Graphically balanced equilibria and stationary measures of reaction networks

TL;DR

This paper explores the relationships between various symmetry-induced equilibria and stationary measures in reaction networks, linking deterministic and stochastic models and establishing conditions for detailed balance.

Contribution

It introduces new definitions of balanced measures, proves their stationarity under mild conditions, and maps the implications between deterministic and stochastic balancing properties.

Findings

Reaction balanced and complex balanced measures are stationary distributions.

Sufficient conditions link detailed balance in stochastic models to deterministic equilibria.

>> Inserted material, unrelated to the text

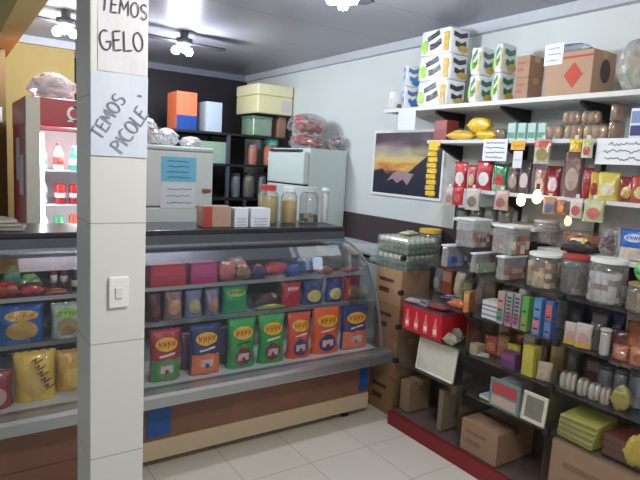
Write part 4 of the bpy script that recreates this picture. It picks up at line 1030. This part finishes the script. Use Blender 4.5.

A comprehensive map of implications between different balancing properties is provided.

Abstract

The graph-related symmetries of a reaction network give rise to certain special equilibria (such as complex balanced equilibria) in deterministic models of dynamics of the reaction network. Correspondingly, in the stochastic setting, when modeled as a continuous-time Markov chain, these symmetries give rise to certain special stationary measures. Previous work by Anderson, Craciun and Kurtz identified stationary distributions of a complex balanced network; later Cappelletti and Wiuf developed the notion of complex balancing for stochastic systems. We define and establish the relations between reaction balanced measure, complex balanced measure, reaction vector balanced measure, and cycle balanced measure and prove that with mild additional hypotheses, the former two are stationary distributions. Furthermore, in spirit of earlier work by Joshi, we give sufficient conditions under which detailed balance of the stationary distribution of Markov chain models implies the existence of positive detailed balance equilibria for the related deterministic reaction network model. Finally, we provide a complete map of the implications between balancing properties of deterministic and corresponding stochastic reaction systems, such as complex balance, reaction balance, reaction vector balance and cycle balance.